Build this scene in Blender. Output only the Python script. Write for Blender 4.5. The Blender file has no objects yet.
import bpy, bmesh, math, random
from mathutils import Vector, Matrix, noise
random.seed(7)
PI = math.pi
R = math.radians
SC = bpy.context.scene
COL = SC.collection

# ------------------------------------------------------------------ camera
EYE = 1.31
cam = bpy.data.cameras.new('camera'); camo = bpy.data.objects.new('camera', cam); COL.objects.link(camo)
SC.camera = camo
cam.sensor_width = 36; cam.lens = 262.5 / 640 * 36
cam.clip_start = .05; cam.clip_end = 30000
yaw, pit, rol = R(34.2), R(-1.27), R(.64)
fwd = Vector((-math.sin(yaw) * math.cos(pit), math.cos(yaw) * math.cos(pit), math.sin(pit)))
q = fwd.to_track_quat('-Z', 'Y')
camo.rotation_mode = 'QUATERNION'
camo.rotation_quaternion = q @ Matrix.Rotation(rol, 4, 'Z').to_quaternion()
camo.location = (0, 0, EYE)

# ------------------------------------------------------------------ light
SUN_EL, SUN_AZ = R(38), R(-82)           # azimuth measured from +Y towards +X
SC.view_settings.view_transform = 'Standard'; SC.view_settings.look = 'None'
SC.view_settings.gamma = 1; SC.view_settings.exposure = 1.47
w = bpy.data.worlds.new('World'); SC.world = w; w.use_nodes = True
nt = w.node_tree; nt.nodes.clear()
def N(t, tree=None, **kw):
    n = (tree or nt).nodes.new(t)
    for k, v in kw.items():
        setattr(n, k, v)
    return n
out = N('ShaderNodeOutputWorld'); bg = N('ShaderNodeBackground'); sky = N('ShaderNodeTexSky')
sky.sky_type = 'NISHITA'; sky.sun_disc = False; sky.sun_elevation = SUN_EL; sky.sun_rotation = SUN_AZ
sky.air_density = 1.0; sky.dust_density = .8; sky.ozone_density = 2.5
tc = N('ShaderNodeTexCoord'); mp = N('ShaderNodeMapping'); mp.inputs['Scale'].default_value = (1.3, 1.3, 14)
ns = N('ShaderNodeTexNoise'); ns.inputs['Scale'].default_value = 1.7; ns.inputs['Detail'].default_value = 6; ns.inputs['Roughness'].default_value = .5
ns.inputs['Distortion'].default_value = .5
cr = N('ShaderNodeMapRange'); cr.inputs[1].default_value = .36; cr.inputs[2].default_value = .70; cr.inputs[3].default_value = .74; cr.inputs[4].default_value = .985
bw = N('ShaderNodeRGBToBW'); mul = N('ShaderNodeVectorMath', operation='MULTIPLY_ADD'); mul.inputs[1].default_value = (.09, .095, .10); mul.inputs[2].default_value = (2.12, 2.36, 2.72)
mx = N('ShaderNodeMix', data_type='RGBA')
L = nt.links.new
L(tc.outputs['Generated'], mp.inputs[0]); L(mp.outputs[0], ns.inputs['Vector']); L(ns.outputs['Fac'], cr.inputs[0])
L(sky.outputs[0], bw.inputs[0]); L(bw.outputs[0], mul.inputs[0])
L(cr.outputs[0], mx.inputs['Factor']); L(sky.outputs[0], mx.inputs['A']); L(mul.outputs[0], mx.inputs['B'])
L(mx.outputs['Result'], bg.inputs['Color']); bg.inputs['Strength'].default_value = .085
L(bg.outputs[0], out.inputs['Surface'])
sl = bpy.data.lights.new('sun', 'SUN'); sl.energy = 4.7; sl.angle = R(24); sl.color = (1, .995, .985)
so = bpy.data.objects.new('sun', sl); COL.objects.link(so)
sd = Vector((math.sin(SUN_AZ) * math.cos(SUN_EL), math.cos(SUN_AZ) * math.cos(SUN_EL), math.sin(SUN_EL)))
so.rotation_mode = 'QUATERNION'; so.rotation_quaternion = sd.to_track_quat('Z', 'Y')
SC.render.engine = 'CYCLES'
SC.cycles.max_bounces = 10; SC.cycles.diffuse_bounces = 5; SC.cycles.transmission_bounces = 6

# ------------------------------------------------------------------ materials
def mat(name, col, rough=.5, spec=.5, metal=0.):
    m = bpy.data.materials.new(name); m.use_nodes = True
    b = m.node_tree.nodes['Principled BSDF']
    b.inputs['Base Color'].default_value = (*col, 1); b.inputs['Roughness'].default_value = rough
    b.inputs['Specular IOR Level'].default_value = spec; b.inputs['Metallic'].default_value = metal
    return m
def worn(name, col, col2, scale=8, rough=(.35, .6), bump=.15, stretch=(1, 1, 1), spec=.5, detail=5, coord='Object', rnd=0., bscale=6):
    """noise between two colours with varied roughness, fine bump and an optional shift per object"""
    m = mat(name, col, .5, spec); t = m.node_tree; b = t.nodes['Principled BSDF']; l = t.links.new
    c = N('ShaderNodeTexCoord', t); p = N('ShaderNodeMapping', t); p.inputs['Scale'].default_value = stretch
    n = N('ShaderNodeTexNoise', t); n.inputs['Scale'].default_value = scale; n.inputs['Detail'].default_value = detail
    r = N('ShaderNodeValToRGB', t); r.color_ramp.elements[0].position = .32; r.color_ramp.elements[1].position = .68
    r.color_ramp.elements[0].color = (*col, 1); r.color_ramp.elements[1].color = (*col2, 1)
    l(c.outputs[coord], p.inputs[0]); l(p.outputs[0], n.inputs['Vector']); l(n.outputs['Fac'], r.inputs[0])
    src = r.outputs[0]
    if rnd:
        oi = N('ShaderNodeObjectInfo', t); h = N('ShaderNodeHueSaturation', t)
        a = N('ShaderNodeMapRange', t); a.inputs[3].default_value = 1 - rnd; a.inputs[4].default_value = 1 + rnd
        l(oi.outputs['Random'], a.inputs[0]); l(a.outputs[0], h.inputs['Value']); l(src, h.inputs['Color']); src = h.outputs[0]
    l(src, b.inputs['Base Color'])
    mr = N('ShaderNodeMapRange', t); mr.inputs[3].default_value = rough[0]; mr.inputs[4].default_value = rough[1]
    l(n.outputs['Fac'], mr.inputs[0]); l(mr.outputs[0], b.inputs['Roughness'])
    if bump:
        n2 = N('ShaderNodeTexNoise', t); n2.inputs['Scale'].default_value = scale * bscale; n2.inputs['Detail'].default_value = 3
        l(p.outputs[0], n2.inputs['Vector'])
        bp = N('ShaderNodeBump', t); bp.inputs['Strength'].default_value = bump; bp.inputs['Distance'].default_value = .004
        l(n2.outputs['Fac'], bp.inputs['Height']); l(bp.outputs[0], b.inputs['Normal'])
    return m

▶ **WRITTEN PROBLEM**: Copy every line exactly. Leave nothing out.

▶ **ANSWER**:
Build this scene in Blender. Output only the Python script. Write for Blender 4.5. The Blender file has no objects yet.
import bpy, bmesh, math, random
from mathutils import Vector, Matrix, noise
random.seed(7)
PI = math.pi
R = math.radians
SC = bpy.context.scene
COL = SC.collection

# ------------------------------------------------------------------ camera
EYE = 1.31
cam = bpy.data.cameras.new('camera'); camo = bpy.data.objects.new('camera', cam); COL.objects.link(camo)
SC.camera = camo
cam.sensor_width = 36; cam.lens = 262.5 / 640 * 36
cam.clip_start = .05; cam.clip_end = 30000
yaw, pit, rol = R(34.2), R(-1.27), R(.64)
fwd = Vector((-math.sin(yaw) * math.cos(pit), math.cos(yaw) * math.cos(pit), math.sin(pit)))
q = fwd.to_track_quat('-Z', 'Y')
camo.rotation_mode = 'QUATERNION'
camo.rotation_quaternion = q @ Matrix.Rotation(rol, 4, 'Z').to_quaternion()
camo.location = (0, 0, EYE)

# ------------------------------------------------------------------ light
SUN_EL, SUN_AZ = R(38), R(-82)           # azimuth measured from +Y towards +X
SC.view_settings.view_transform = 'Standard'; SC.view_settings.look = 'None'
SC.view_settings.gamma = 1; SC.view_settings.exposure = 1.47
w = bpy.data.worlds.new('World'); SC.world = w; w.use_nodes = True
nt = w.node_tree; nt.nodes.clear()
def N(t, tree=None, **kw):
    n = (tree or nt).nodes.new(t)
    for k, v in kw.items():
        setattr(n, k, v)
    return n
out = N('ShaderNodeOutputWorld'); bg = N('ShaderNodeBackground'); sky = N('ShaderNodeTexSky')
sky.sky_type = 'NISHITA'; sky.sun_disc = False; sky.sun_elevation = SUN_EL; sky.sun_rotation = SUN_AZ
sky.air_density = 1.0; sky.dust_density = .8; sky.ozone_density = 2.5
tc = N('ShaderNodeTexCoord'); mp = N('ShaderNodeMapping'); mp.inputs['Scale'].default_value = (1.3, 1.3, 14)
ns = N('ShaderNodeTexNoise'); ns.inputs['Scale'].default_value = 1.7; ns.inputs['Detail'].default_value = 6; ns.inputs['Roughness'].default_value = .5
ns.inputs['Distortion'].default_value = .5
cr = N('ShaderNodeMapRange'); cr.inputs[1].default_value = .36; cr.inputs[2].default_value = .70; cr.inputs[3].default_value = .74; cr.inputs[4].default_value = .985
bw = N('ShaderNodeRGBToBW'); mul = N('ShaderNodeVectorMath', operation='MULTIPLY_ADD'); mul.inputs[1].default_value = (.09, .095, .10); mul.inputs[2].default_value = (2.12, 2.36, 2.72)
mx = N('ShaderNodeMix', data_type='RGBA')
L = nt.links.new
L(tc.outputs['Generated'], mp.inputs[0]); L(mp.outputs[0], ns.inputs['Vector']); L(ns.outputs['Fac'], cr.inputs[0])
L(sky.outputs[0], bw.inputs[0]); L(bw.outputs[0], mul.inputs[0])
L(cr.outputs[0], mx.inputs['Factor']); L(sky.outputs[0], mx.inputs['A']); L(mul.outputs[0], mx.inputs['B'])
L(mx.outputs['Result'], bg.inputs['Color']); bg.inputs['Strength'].default_value = .085
L(bg.outputs[0], out.inputs['Surface'])
sl = bpy.data.lights.new('sun', 'SUN'); sl.energy = 4.7; sl.angle = R(24); sl.color = (1, .995, .985)
so = bpy.data.objects.new('sun', sl); COL.objects.link(so)
sd = Vector((math.sin(SUN_AZ) * math.cos(SUN_EL), math.cos(SUN_AZ) * math.cos(SUN_EL), math.sin(SUN_EL)))
so.rotation_mode = 'QUATERNION'; so.rotation_quaternion = sd.to_track_quat('Z', 'Y')
SC.render.engine = 'CYCLES'
SC.cycles.max_bounces = 10; SC.cycles.diffuse_bounces = 5; SC.cycles.transmission_bounces = 6

# ------------------------------------------------------------------ materials
def mat(name, col, rough=.5, spec=.5, metal=0.):
    m = bpy.data.materials.new(name); m.use_nodes = True
    b = m.node_tree.nodes['Principled BSDF']
    b.inputs['Base Color'].default_value = (*col, 1); b.inputs['Roughness'].default_value = rough
    b.inputs['Specular IOR Level'].default_value = spec; b.inputs['Metallic'].default_value = metal
    return m
def worn(name, col, col2, scale=8, rough=(.35, .6), bump=.15, stretch=(1, 1, 1), spec=.5, detail=5, coord='Object', rnd=0., bscale=6):
    """noise between two colours with varied roughness, fine bump and an optional shift per object"""
    m = mat(name, col, .5, spec); t = m.node_tree; b = t.nodes['Principled BSDF']; l = t.links.new
    c = N('ShaderNodeTexCoord', t); p = N('ShaderNodeMapping', t); p.inputs['Scale'].default_value = stretch
    n = N('ShaderNodeTexNoise', t); n.inputs['Scale'].default_value = scale; n.inputs['Detail'].default_value = detail
    r = N('ShaderNodeValToRGB', t); r.color_ramp.elements[0].position = .32; r.color_ramp.elements[1].position = .68
    r.color_ramp.elements[0].color = (*col, 1); r.color_ramp.elements[1].color = (*col2, 1)
    l(c.outputs[coord], p.inputs[0]); l(p.outputs[0], n.inputs['Vector']); l(n.outputs['Fac'], r.inputs[0])
    src = r.outputs[0]
    if rnd:
        oi = N('ShaderNodeObjectInfo', t); h = N('ShaderNodeHueSaturation', t)
        a = N('ShaderNodeMapRange', t); a.inputs[3].default_value = 1 - rnd; a.inputs[4].default_value = 1 + rnd
        l(oi.outputs['Random'], a.inputs[0]); l(a.outputs[0], h.inputs['Value']); l(src, h.inputs['Color']); src = h.outputs[0]
    l(src, b.inputs['Base Color'])
    mr = N('ShaderNodeMapRange', t); mr.inputs[3].default_value = rough[0]; mr.inputs[4].default_value = rough[1]
    l(n.outputs['Fac'], mr.inputs[0]); l(mr.outputs[0], b.inputs['Roughness'])
    if bump:
        n2 = N('ShaderNodeTexNoise', t); n2.inputs['Scale'].default_value = scale * bscale; n2.inputs['Detail'].default_value = 3
        l(p.outputs[0], n2.inputs['Vector'])
        bp = N('ShaderNodeBump', t); bp.inputs['Strength'].default_value = bump; bp.inputs['Distance'].default_value = .004
        l(n2.outputs['Fac'], bp.inputs['Height']); l(bp.outputs[0], b.inputs['Normal'])
    return m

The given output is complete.